Universities use business economics as a model, but they are not actually operating as an open system of competition. The very structures that are meant to measure the economic value of a discipline end up restricting their competitiveness. For example, any university that rewards departments for having high enrollment needs to enact rules on how to count students. Even in fields where interdisciplinarity is considered important, the mechanisms that measure the market flow of enrollments end up restricting it.

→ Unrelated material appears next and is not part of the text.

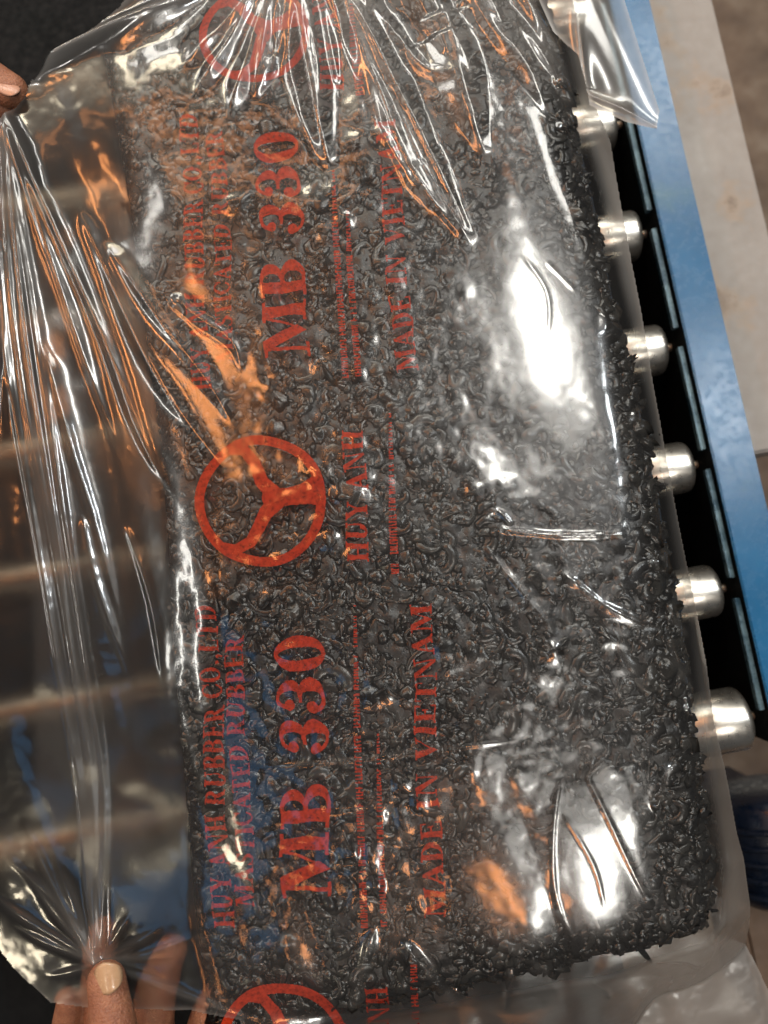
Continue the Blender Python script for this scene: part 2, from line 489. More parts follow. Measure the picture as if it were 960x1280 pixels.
for e in (0, K - 1):
    fl.append((base[e, 0], base[e, 1], base[e, 2], base[e, 3])); fl.append((base[e, 0], base[e, 3], base[e, 4], base[e, 5]))
fl = np.array(fl)
tone = rng.uniform(0, 1, n) * .75
big300 = np.argsort(-(rad * np.sqrt(curv) * (layer > .45) * ((sx > 200) & (sy > 20) & (sy < 1230) & (sd > .01))))[:300]
mask = np.ones(n, bool); mask[big300] = False
Vs = V[mask].reshape(-1, 3)
Fs = (fl[None] + (np.arange(mask.sum()) * K * G)[:, None, None]).reshape(-1, 4)
tag(link('rubber_strands', fast_mesh('rubber_strands', Vs, Fs, {'tone': np.repeat(tone[mask], K * G)}), M_rub, block, True), kind='stuff')
for i in big300:
    link('rubber_strand', fast_mesh('rubber_strand', V[i].reshape(-1, 3), fl, {'tone': np.full(K * G, tone[i])}), M_rub, block, True)

# ------------------------------------------------------------------ the film
H = Hcore.copy()
wv = np.stack([PX, PY], -1)
# finer samples along each strand, splatted into the grid
for a in (0, .5):
    X_ = PX[:, :-1] * (1 - a) + PX[:, 1:] * a; Y_ = PY[:, :-1] * (1 - a) + PY[:, 1:] * a; Z_ = PZ[:, :-1] * (1 - a) + PZ[:, 1:] * a
    qx, qy = ref_px(X_, Y_); rr2 = (rad[:, None] * 1.1 + 0 * X_).ravel(); qx = qx.ravel(); qy = qy.ravel(); zz = Z_.ravel()
    ci = np.round((qx - gx[0]) / ST).astype(int); cj = np.round((qy - gy[0]) / ST).astype(int)
    for dj in range(-3, 4):
        for di in range(-3, 4):
            I = ci + di; J = cj + dj
            g = (I >= 0) & (I < NX) & (J >= 0) & (J < NY)
            I, J = I[g], J[g]
            r2 = ((gx[I] - qx[g]) ** 2 + (gy[J] - qy[g]) ** 2) / 2262.0 ** 2
            q = rr2[g] ** 2 - r2; s = q > 0
            np.maximum.at(H, (J[s], I[s]), zz[g][s] + np.sqrt(q[s]) * .85)


def dil(a, r):
    o = a.copy()
    for k in range(1, r + 1):
        o[:, k:] = np.maximum(o[:, k:], a[:, :-k]); o[:, :-k] = np.maximum(o[:, :-k], a[:, k:])
    p = o.copy()
    for k in range(1, r + 1):
        p[k:] = np.maximum(p[k:], o[:-k]); p[:-k] = np.maximum(p[:-k], o[k:])
    return p


D2 = dil(H, 2)
detail = gauss(D2, 2.6) - gauss(D2, 9)
env_loose = gauss(gauss(dil(H, 6), 22), 16) + .0026
env_tight = env_loose + .26 * detail


def blob(cx, cy, rx, ry, rot=0.0):
    c, s = math.cos(rot), math.sin(rot); X = (GX - cx) * c + (GY - cy) * s; Y = -(GX - cx) * s + (GY - cy) * c
    return np.exp(-((X / rx) ** 2 + (Y / ry) ** 2) ** 1.5)


cling = (.95 - .65 * sstep(470, 640, GX + .0 * GY) * (1 - .4 * sstep(560, 700, GY) * sstep(980, 860, GY))) * (1 + .3 * field(40, 31))
for b_ in ((680, 400, 85, 190, -.2), (745, 1080, 72, 150, -.15), (250, 480, 75, 150, -.35), (630, 1120, 38, 85, -.4), (420, 80, 260, 95, 0),
           (650, 90, 110, 130, 0), (280, 200, 200, 50, 0), (790, 300, 60, 500, -.2), (400, 1190, 60, 90, 0)):
    cling *= 1 - .93 * blob(*b_)
cling = np.clip(cling, .02, 1.5)
flatz = ZT + .0022 + 0 * GX                                         # taut part
cling = cling * (1 - .85 * (1 - sstep(60, 120, SD0)) * (1 - sstep(200, 330, GX - .11 * GY)))
zf = np.maximum(env_tight, 0) * cling + (1 - cling) * env_loose

# off the block: each side has its own fall
edge_r = [(700, 0), (742, 180), (778, 340), (838, 620), (868, 780), (893, 960), (912, 1100), (908, 1165)]
dout = np.clip(-SD0 / 2262.0 + .003, 0, None)
cxm = 480
right_side = sstep(-40, 60, GX - (560 + .22 * GY))
bottom_side = sstep(1150, 1230, GY + .19 * (GX - 480) * 1.0) * sstep(250, 420, GX)
left_side = 1 - sstep(180, 330, GX - .11 * GY)
drop = right_side * 1.15 * dout + (1 - right_side) * bottom_side * .85 * dout
left_z = ZT + .0028 + .004 * sstep(250, 0, GX) - .012 * np.exp(-((GX - 150) / 90) ** 2) * sstep(150, 400, GY) * (1 - sstep(900, 1150, GY))
bw = sstep(-16 + 20 * left_side, 28 + 62 * left_side, SD0)
base_out = ZT - .004 - drop
base_out = base_out * (1 - left_side) + left_z * left_side
zf = zf * bw + base_out * (1 - bw)
zf = gauss(zf, 1.2)
patch = np.zeros_like(GX)
for b_ in ((680, 410, 110, 210, -.2), (742, 1085, 70, 145, -.15), (245, 440, 100, 230, -.3), (624, 1118, 62, 115, -.4)):
    patch = np.maximum(patch, blob(*b_))
zf = np.where(SD0 > 8 + 70 * left_side, np.maximum(zf, H - .0002), zf)
lv = np.clip(env_loose, env_loose[SD0 > 60].mean() - .0006, None)
calm = env_loose[SD0 > 60].mean() + .0007 + .15 * (gauss(lv, 60) - lv.mean())
zf = zf * (1 - patch) + calm * patch
zf = np.maximum(gauss(zf, 2.2) + .0002, .757)
# slow waves of the loose film
loose = 1 - bw * np.clip(cling * 1.2, 0, 1)
loose = gauss(loose, 12)
u_ = (GX * math.cos(.35) - (GY) * math.sin(.35)); v_ = (GX * math.sin(.35) + GY * math.cos(.35))


def warp_noise(sd, su, sv, rot):
    """anisotropic waves: su across, sv along"""
    c, s = math.cos(rot), math.sin(rot); r = np.random.default_rng(sd); o = np.zeros_like(GX)
    for _ in range(26):
        ku = r.normal(0, 1 / su); kv = r.normal(0, 1 / sv)
        o += np.cos(ku * (GX * c + GY * s) + kv * (-GX * s + GY * c) + r.uniform(0, 6.28))
    return o / 3.6


zf += loose * (.00045 * warp_noise(2, 22, 160, -.3) + .0009 * warp_noise(4, 60, 260, -.2)) * (1 - .85 * patch)
zf += (.00002 * field(3.5, 61) + .00005 * field(9, 62)) * (1 - .75 * patch)

haze = .014 + .008 * field(60, 70).clip(-1.5, 2) + 0 * GX
haze += (.10 + .24 * (1 - sstep(200, 700, GY))) * sstep(-5, 30, -SD) * right_side + .09 * bottom_side * sstep(0, 40, -SD)


def fold(pts, w, a, hz=.0, taper=(.15, .3), skew=0.0, tri=0):
    """ridge along a polyline of photo pixels: width w pixels, height a mm"""
    global zf, haze
    pts = np.array(pts, float)
    # smooth the polyline (Catmull-Rom)
    if len(pts) > 2:
        P = np.vstack([2 * pts[0] - pts[1], pts, 2 * pts[-1] - pts[-2]]); o = []
        for i in range(len(P) - 3):
            for t in np.linspace(0, 1, 7)[:-1]:
                o.append(.5 * ((2 * P[i + 1]) + (-P[i] + P[i + 2]) * t + (2 * P[i] - 5 * P[i + 1] + 4 * P[i + 2] - P[i + 3]) * t * t + (-P[i] + 3 * P[i + 1] - 3 * P[i + 2] + P[i + 3]) * t ** 3))
        o.append(pts[-1]); pts = np.array(o)
    seg = np.hypot(*np.diff(pts, axis=0).T); cum = np.r_[0, np.cumsum(seg)] / seg.sum()
    m_ = 5 * w
    x0, x1 = pts[:, 0].min() - m_, pts[:, 0].max() + m_; y0, y1 = pts[:, 1].min() - m_, pts[:, 1].max() + m_
    i0, i1 = np.searchsorted(gx, (x0, x1)); j0, j1 = np.searchsorted(gy, (y0, y1))
    if i1 <= i0 or j1 <= j0: return
    X, Y = GX[j0:j1, i0:i1], GY[j0:j1, i0:i1]
    best = np.full(X.shape, 1e9); tt = np.zeros(X.shape); sg = np.zeros(X.shape)
    for k in range(len(pts) - 1):
        p, q = pts[k], pts[k + 1]; v = q - p; L2 = v @ v + 1e-9
        t = np.clip(((X - p[0]) * v[0] + (Y - p[1]) * v[1]) / L2, 0, 1)
        ex, ey = X - p[0] - t * v[0], Y - p[1] - t * v[1]; d = np.hypot(ex, ey); m = d < best
        best[m] = d[m]; tt[m] = (cum[k] + t * (cum[k + 1] - cum[k]))[m]; sg[m] = np.sign(v[0] * ey - v[1] * ex)[m]
    a = a * GAIN * (1 if len(pts) and pts[0][1] > 100 else 1.35); w = w * (1 if pts[0][1] > 100 else 1.7)
    env = sstep(0, taper[0] + 1e-6, tt) * (1 - sstep(1 - taper[1] - 1e-6, 1, tt)) if taper[0] else (1 - sstep(1 - taper[1], 1, tt))
    ww = w * (.55 + .45 * env)
    sdist = best * sg / ww
    prof = np.exp(-np.abs(sdist) ** 1.6 * np.where(sdist > 0, 1 + skew, 1 - skew))
    if tri:                                                     # a flat-sided pleat whose flanks have slope tri
        wt = w * (.35 + .65 * env); prof = np.maximum(0, 1 - best / wt); zf[j0:j1, i0:i1] += tri * wt / 2262 * prof * sstep(0, .03, tt) * (1 - sstep(.93, 1, tt))
    else:
        zf[j0:j1, i0:i1] += a * .001 * env * prof
    hz *= .5 if pts[0][0] < 200 else 1
    if hz: haze[j0:j1, i0:i1] += hz * env * np.exp(-sdist ** 2 * .6)


GAIN = 1.0
FR = np.random.default_rng(99)
# taut bundle down the left side, from the upper fingers to the pinching thumb
for k in range(9):
    a = k / 8
    mx1 = 14 + 44 * a + FR.uniform(-4, 4); mx2 = 68 + 36 * a + FR.uniform(-4, 4)
    fold([(5 + 10 * a, 150), (mx1, 430), (mx2, 800), (102 + 30 * a, 1010), (126 + 10 * a, 1192)], FR.uniform(2.2, 5), FR.uniform(.35, 1.1), .05, (.02, .02), FR.uniform(-.4, .4))
# white and orange streak folds fanning from the upper fingers
for pts, w, a in (([(10, 142), (35, 190), (62, 262)], 8, 3.0), ([(14, 150), (60, 300), (112, 470), (160, 600)], 6, 1.5), ([(20, 160), (90, 330), (150, 470), (200, 610)], 8, 1.8),
                  ([(50, 230), (120, 400), (170, 540), (230, 640)], 7, 1.6), ([(100, 260), (160, 400), (215, 500), (290, 600)], 10, 2.0), ([(130, 300), (200, 400), (262, 480), (300, 545)], 9, 1.7),
                  ([(215, 370), (250, 400), (292, 430), (305, 470)], 6, 1.2), ([(60, 430), (90, 560), (115, 650), (150, 800)], 6, 1.4), ([(100, 640), (120, 740), (160, 860)], 6, 1.3),
                  ([(150, 650), (185, 760), (200, 870)], 5, .9), ([(5, 300), (15, 420), (8, 560)], 7, 1.4), ([(20, 200), (40, 420), (70, 640)], 5, 1.2)):
    fold(pts, w, a, .04, (.1, .4), .3)
# fan from the upper fingers toward the top
for k in range(9):
    a = k / 8; ex_ = 300 - 30 * k + FR.uniform(-15, 15); ey_ = -30 + 150 * a ** 1.3
    fold([(22, 122), (22 + (ex_ - 22) * .5, 122 + (ey_ - 122) * .55), (ex_, ey_)], FR.uniform(3.5, 7), FR.uniform(.8, 1.9), .07, (.05, .35), FR.uniform(-.4, .4))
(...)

Students, for example, are routinely told they must take courses within their department because of enrollment counts. This of course undermines the free flow of the market. The reason students are treated like precious commodities within a mercantilist economy is that all department advisors know they are being measured by an administration that wants to see high numbers. Thus they prevent students from taking courses outside their department. The administrative mechanism that is intend to measure market place movements ends up hampering that very ebb and flow. Only by not counting enrollments and by lifting restrictions on where students take courses will a college simulate a market.
The real trouble is that universities are not interested in just selling classes. They also want to produce smart graduates, innovative research, famous professors. Marketing does not produce the most intelligent argument. The tendency is to develop a product so that it appeals broadly by deploying the most common denominator within the target audience. Very complex thought may go into designing the product, there is indeed often great art in simplicity, but most things up for sale are not so well thought through. They fit a familiar pattern; they confirm existing tastes and prejudices. History departments, if they were driven by market forces, would teach nothing but the American Civil War, World War Two, maybe some Roman history if it did not involve too much Latin.
Marketed products are not supposed to disturb the expectations of the audience. Television appeals to the assumptions that the audience already possesses; rarely does it seek to alter them, more often than not it confirms them by giving them a product that is consciously crafted to excite the feelings that have already been shown to exist. Innovation is important to marketing design only in order to distinguish a product from its competitors, but only to the extent that the new image promises a variation on an already familiar pattern.
If university courses were structured like sit-coms or reality shows then they would quickly stop developing new ideas. They would sell lots of seats perhaps, but they would not actually generate creative innovation. Instead they would reiterate the status quo, as opposed to changing it.